Plants use light energy and convert it to tissue. If the LED uses less energy to make light then the laws of physics say that there is therefore less energy in that light. So regardless of the UV issue, it seems to me the laws of physics makes LED use to grow plants spurious.
In physics, you can't get something for nothing.
Or maybe they produce way less heat.
Last summer I was in ecuador and I had an LED based headlamp. After the sun went down, there was a CONE of insects swarming in the light of the lamp (the headlamp was my hand- having it on my actual head would prove more than disgusting). This happened with my LED based flashlight as well, and if I had either light on while I was getting into my tent, I would have to sleep with many dozen of the critters that had followed me in.

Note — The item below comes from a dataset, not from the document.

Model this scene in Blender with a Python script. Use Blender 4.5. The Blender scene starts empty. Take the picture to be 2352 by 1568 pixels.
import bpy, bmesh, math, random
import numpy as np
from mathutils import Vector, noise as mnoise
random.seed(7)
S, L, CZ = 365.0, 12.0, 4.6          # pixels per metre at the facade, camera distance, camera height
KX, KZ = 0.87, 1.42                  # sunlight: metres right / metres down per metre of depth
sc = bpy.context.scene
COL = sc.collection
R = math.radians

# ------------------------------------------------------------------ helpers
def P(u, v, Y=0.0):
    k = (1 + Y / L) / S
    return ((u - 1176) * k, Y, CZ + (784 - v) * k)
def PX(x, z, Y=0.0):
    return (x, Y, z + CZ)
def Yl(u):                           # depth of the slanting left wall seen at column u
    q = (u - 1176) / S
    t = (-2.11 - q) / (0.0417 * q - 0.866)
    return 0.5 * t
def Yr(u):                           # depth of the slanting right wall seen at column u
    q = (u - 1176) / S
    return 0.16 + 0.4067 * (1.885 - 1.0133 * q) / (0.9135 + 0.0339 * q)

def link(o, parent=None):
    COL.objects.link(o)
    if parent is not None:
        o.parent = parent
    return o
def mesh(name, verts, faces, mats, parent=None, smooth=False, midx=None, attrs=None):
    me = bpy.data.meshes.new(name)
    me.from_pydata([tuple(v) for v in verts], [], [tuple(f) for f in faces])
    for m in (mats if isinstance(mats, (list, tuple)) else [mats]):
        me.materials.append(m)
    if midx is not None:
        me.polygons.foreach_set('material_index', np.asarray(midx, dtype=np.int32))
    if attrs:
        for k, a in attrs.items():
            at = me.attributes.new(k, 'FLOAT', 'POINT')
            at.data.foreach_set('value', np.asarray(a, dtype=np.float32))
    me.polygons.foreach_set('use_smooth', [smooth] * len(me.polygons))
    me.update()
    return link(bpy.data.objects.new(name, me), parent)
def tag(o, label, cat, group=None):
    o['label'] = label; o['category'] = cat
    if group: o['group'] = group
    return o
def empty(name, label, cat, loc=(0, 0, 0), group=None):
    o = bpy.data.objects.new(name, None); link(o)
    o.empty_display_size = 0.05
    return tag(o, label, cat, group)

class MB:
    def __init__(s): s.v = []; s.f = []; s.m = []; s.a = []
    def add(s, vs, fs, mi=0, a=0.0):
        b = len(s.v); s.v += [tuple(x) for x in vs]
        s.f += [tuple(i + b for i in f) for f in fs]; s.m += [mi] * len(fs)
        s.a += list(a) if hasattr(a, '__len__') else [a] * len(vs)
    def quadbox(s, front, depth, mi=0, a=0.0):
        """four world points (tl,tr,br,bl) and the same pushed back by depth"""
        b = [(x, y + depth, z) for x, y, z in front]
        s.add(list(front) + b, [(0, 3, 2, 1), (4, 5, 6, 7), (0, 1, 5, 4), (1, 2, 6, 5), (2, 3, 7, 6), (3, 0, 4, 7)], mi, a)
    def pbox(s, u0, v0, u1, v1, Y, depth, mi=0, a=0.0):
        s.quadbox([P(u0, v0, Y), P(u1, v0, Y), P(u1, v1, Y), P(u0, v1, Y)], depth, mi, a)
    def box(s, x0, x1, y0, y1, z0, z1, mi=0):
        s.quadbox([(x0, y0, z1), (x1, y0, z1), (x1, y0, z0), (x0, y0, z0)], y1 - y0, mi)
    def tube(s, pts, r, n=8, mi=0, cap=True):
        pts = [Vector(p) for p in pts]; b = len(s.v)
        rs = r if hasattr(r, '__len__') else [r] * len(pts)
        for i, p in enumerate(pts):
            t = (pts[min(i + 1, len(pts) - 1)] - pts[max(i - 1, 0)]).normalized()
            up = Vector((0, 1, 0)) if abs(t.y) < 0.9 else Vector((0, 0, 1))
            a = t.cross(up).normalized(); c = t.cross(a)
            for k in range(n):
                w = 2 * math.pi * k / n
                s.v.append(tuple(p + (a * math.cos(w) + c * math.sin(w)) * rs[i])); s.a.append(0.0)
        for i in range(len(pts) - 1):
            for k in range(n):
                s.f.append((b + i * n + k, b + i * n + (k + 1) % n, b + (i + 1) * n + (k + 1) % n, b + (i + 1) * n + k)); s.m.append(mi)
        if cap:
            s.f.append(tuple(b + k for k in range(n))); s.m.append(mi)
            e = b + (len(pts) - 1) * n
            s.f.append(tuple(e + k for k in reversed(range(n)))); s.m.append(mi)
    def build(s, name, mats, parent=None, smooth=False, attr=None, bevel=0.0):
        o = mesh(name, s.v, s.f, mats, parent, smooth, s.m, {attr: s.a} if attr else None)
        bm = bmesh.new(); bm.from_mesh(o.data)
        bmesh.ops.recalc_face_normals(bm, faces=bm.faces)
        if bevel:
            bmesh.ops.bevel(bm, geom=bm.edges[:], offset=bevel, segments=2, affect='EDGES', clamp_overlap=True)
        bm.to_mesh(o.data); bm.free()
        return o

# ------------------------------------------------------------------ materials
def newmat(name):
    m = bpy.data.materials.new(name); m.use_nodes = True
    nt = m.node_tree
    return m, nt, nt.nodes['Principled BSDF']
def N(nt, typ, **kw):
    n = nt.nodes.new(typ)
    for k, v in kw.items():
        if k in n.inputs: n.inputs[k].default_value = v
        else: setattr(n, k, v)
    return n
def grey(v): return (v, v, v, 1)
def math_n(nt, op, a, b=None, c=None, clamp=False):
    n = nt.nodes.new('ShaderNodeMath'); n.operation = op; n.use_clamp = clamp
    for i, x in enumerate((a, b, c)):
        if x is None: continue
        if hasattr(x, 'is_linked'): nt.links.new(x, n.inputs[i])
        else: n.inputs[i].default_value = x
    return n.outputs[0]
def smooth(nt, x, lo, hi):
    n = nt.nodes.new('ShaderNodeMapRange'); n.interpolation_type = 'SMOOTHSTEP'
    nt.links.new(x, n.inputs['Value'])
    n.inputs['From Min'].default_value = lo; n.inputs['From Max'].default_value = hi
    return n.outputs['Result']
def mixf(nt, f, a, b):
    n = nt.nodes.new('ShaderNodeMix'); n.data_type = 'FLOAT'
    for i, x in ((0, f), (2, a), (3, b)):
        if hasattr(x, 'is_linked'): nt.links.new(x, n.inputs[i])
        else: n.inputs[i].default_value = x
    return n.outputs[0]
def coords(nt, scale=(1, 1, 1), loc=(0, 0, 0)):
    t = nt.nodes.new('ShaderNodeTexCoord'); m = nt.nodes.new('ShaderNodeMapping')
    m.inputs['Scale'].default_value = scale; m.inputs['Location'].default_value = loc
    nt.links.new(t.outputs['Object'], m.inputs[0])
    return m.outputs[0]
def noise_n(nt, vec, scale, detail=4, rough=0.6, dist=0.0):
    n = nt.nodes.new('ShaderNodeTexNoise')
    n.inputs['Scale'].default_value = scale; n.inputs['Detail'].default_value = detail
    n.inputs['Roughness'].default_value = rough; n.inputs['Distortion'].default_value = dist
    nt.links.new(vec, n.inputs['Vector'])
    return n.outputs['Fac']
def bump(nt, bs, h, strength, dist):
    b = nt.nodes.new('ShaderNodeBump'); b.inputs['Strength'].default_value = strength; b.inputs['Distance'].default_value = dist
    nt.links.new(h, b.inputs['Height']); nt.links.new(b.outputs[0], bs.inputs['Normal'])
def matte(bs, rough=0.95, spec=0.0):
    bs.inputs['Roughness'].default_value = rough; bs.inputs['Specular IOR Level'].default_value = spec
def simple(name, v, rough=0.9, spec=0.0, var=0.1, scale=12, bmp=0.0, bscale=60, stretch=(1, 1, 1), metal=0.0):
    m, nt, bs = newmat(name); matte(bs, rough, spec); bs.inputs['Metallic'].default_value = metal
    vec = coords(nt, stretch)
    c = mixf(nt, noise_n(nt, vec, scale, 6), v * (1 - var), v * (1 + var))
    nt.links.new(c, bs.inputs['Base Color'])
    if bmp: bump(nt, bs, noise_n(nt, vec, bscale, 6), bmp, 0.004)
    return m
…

This is of course anecdotal, and I don't intend for you to infer that this will be the case for you. In Ecuador there were quite the orders of magnitude more insects present compared with the US, and many fewer light sources to draw them in with. This may therefore be treated as a "less visible" light rather than a completely "invisible" light as implied by the article.
Note that "bug lights" are *yellow* for a reason -- insects are attracted to blue light as well as UV (google it). They are less attracted as you go up in wavelength in the spectrum. So some *yellow* to *red* LEDs might not attract insects. Maybe green would be okay too -- or better than white or blue anyway.